Training should also help to combat some of the worst issues with video conferencing, such as people not understanding headsets, not understanding interfaces, and otherwise taking up extra time once calls have started.

3) Establish Flex Meetings

One of the easiest ways to show the benefits of video conferencing is to set up a few case examples. Meetings are one-such opportunity. Here, you can easily set up meetings, allow individuals to work from home and then call in.

How does that work? Try having employees call into a meeting from home early in the day. They can skip busy rush-hour traffic or public transport, and then either continue to work from home or go in to work later in the day, saving valuable commute time.

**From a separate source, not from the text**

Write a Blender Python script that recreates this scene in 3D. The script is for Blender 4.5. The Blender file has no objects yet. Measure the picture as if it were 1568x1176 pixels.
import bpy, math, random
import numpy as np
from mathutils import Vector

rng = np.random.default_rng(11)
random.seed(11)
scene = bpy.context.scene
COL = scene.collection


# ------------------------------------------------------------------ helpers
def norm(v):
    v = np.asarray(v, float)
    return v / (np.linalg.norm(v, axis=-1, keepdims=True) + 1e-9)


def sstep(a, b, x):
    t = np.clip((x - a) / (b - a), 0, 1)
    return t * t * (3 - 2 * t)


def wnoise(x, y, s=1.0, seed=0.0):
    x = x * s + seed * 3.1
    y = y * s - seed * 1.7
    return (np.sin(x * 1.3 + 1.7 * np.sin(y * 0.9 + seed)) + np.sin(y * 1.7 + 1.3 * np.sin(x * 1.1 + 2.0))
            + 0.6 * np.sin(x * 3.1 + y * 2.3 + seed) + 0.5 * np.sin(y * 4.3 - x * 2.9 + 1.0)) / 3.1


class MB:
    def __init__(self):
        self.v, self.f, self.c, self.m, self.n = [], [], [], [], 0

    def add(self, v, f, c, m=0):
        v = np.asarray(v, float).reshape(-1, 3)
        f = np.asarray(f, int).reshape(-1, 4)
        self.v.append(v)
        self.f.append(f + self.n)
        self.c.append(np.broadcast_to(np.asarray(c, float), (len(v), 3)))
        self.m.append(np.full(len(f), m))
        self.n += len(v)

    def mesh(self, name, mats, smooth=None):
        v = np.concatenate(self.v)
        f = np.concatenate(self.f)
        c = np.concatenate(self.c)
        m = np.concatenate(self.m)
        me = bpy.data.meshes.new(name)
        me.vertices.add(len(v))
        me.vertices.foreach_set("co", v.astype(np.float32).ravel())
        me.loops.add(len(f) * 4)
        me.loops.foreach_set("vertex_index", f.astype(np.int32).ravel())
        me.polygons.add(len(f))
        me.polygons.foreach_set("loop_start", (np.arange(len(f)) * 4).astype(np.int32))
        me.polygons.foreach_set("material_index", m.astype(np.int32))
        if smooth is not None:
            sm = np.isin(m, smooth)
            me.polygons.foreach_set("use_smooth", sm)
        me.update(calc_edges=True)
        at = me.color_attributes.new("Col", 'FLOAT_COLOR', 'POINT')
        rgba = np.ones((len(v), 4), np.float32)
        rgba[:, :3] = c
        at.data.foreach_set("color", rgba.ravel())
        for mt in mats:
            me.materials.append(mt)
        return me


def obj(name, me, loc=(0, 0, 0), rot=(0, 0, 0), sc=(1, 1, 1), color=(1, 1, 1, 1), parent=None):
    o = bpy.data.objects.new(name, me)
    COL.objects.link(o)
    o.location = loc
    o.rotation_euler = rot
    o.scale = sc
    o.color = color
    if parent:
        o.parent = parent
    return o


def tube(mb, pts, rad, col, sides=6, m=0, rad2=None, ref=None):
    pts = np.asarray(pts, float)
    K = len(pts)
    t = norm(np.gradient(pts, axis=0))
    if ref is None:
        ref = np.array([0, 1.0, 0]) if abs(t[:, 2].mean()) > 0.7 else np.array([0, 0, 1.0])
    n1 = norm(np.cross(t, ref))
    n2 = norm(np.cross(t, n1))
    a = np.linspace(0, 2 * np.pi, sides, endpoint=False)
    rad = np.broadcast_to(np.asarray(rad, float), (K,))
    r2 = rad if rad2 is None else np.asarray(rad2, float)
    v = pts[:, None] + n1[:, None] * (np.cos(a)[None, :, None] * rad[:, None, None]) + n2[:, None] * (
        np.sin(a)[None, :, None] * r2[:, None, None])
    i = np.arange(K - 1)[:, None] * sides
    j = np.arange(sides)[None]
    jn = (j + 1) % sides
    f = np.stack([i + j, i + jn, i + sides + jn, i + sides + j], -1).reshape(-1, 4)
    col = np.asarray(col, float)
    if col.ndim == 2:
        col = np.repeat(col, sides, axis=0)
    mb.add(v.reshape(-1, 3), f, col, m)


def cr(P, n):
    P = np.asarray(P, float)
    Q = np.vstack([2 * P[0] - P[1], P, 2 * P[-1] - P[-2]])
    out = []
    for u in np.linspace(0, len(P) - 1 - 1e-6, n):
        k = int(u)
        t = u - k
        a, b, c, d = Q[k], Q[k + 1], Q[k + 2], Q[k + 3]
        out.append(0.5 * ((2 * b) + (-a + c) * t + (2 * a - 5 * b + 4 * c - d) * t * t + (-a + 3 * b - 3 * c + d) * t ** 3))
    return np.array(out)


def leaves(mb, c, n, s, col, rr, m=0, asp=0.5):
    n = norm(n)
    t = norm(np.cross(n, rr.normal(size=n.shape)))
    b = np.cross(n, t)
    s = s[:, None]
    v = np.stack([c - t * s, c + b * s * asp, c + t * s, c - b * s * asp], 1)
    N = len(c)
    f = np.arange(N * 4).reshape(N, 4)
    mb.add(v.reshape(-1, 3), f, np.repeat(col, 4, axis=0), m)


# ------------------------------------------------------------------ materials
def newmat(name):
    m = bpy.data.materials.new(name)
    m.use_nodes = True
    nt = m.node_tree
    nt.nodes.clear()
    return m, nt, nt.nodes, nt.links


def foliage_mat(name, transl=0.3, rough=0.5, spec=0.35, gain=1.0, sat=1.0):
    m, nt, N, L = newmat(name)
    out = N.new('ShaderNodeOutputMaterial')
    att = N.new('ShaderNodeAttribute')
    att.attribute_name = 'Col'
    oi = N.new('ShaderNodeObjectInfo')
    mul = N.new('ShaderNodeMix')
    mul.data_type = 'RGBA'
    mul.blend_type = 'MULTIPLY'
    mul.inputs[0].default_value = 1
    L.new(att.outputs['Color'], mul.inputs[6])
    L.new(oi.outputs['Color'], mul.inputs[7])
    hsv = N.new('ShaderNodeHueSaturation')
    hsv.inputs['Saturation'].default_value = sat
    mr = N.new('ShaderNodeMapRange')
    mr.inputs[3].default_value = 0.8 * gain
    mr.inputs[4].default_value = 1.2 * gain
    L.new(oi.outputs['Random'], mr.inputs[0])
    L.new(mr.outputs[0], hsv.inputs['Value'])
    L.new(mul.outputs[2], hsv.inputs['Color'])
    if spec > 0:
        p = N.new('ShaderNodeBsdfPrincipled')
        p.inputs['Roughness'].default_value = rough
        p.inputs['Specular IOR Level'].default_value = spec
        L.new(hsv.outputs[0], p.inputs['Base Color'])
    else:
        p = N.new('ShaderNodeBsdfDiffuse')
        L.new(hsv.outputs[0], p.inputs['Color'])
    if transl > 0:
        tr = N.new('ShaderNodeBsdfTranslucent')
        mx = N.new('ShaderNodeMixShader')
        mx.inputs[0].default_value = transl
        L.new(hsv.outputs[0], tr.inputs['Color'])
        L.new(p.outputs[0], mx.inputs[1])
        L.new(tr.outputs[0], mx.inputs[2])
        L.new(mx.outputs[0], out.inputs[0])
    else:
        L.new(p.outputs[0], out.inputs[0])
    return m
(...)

The idea is to show that video conferencing saves time and offers opportunities to communicate flexibly, so your organization can update this sort of program to something that suits specific needs.

4) Integrate with Tooling

No one wants to take 15 minutes to get ready for a video call, but sometimes slow software, inefficient tools, and lack of integration force that. If your video conferencing tools integrate into project management apps, existing chat tools, and existing calendars, most people will be considerably more likely to use them.

The goal of any video conferencing system is to enable fast and efficient communication. In an ideal situation, employees would opt for a quick video call with team members to answer questions or when they need input for making decisions, have the freedom to call in from another office or home instead of coming into office for a meeting, and can make themselves available more quickly and frequently over video conferencing because they don’t have to ensure they’ll be at the office before a meeting.

In essence, once it works, video conferencing benefits the organization and its employees by saving time, improving the efficiency of communication, and improving collaboration.